Before long, Louis and his wife opened a children’s clothing store on Sheriff Street and lived in its back rooms by investing his profit in gingham and white goods. As soon as they could afford to, a few girls were hired to work on machines manufacturing children’s’ dresses.
But Louis was far from satisfied. “I wanted to grow,” he recalled, “to employ crowds of people, and here I was dealing with customers who wanted one dress or two petticoats. At night I lay awake and thought of my frustration.”
Louis then decided to expand his manufacturing business beyond aprons. With the help of his wife, he came up with some high-quality samples of wash dresses, silks, and woolens for his “old” customers. He also realized that his only chance to undercut bigger firms was to convince the wholesaler to sell cloth to him directly, and so he negotiated with the imperious Yankee with his halting English.
What makes our work meaningful
It was a lesson of the modern economy. Borgenicht was getting in his eighteen-hour days. He was learning manufacturing, market research, and negotiations. He was spending all his time in the industry and culture to understand new fashion trends.

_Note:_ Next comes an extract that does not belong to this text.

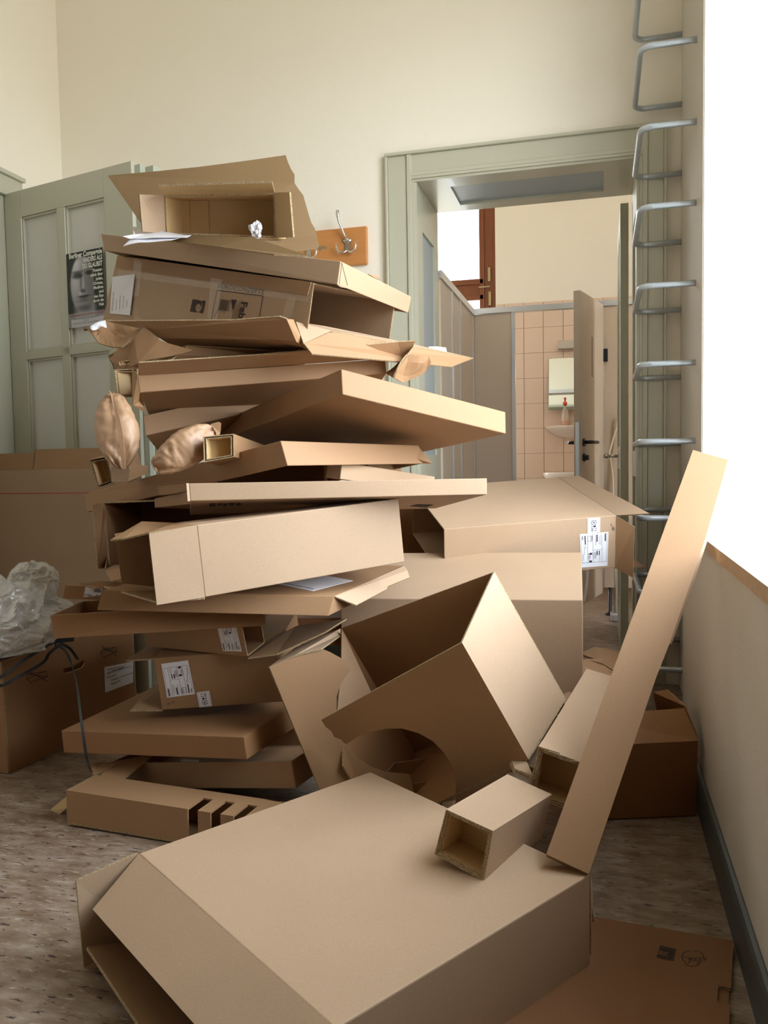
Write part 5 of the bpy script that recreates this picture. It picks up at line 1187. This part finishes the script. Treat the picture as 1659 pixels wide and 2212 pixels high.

When Borgenicht came home at night, he may have been tired and overwhelmed, but he was alive. Louis wrote his memoir and published IT in 1942, the year he died, entitled The Happiest Man.
How could a man with a life like this consider himself the happiest man?
No, Louis didn't consider himself happy only after he made a big break in the garment industry. He felt alive and motivated for his work even during the struggles. He was always the happiest man, during the entire journey.
The confusion occurs merely because most of us mistake what it is that makes our work meaningful. Experts talk about how our income affects our satisfaction with our work, but most entrepreneurs started out by clocking in long hours of work with little or no income. And there are countless examples of people feeling miserable even when they are making a good income from their job.
Everything was factored into the equation – the relationship between employers and employees, the work culture, the time of rest we have, and more. As it turns out, the three most important qualities that make our work meaningful, agreed on by most professionals and creatives, are:
1. Autonomy
It’s crucial to have a good level of authority and a clear amount of responsibility for your work. Forcing yourself or your employees to work harder will never work if there is no freedom provided for you or them to own the work.
That’s why the current model of extrinsic motivation in the workforce failed miserably. This is the tendency to force people to work with a sweeter carrot or a sharper knife.
2. Complexity
If the deal is to do nothing for five years for a million dollars, most people will go insane before they get their hands on the money.
Overly simple and easy work will break us just like overly difficult work. For us to consider our work as something that matters, it has to come with the right balance of complexity. It needs to make us feel challenged and engaged at the same time.
3. Clear connection between effort and reward
This part is easily understood by most people. The connection between the input—time, energy, money—and the reward—money, reputation, recognition—has to be clear and at least predictable. No one wants to spend their entire life working on something that neither makes them money or makes them feel good.
When we see our work as something meaningful, it becomes effortless for us to feel motivated and to want to hustle harder for it. Hard work is a prison sentence only if the work has no meaning to you. Once it does, it becomes a thing that drives you forward without you noticing.
Do work that matters
It’s not strange that Louis Borgenicht considered himself as the happiest man. Because during A tough time for a Jewish immigrant to make a good life for himself in the promised land of America, Borgenicht had been doing what was considered meaningful work for him.
He was his own boss. He had the authority and was responsible for his own decisions and direction. His work was complex and challenging. There was no proven roadmap, he had to figure out the way himself, and that engaged his mind and imagination. Last but not least, there was a relationship between effort and reward. The longer he and Regina put in the work, the more money they made the next day. The more he asked himself tough questions to generate breakthroughs for his business, the more successful he was.
Autonomy, complexity, and a connection between effort and reward are the three qualities that work must have to be meaningful and satisfying. It’s not money that makes us happy. It’s whether our work matters to us.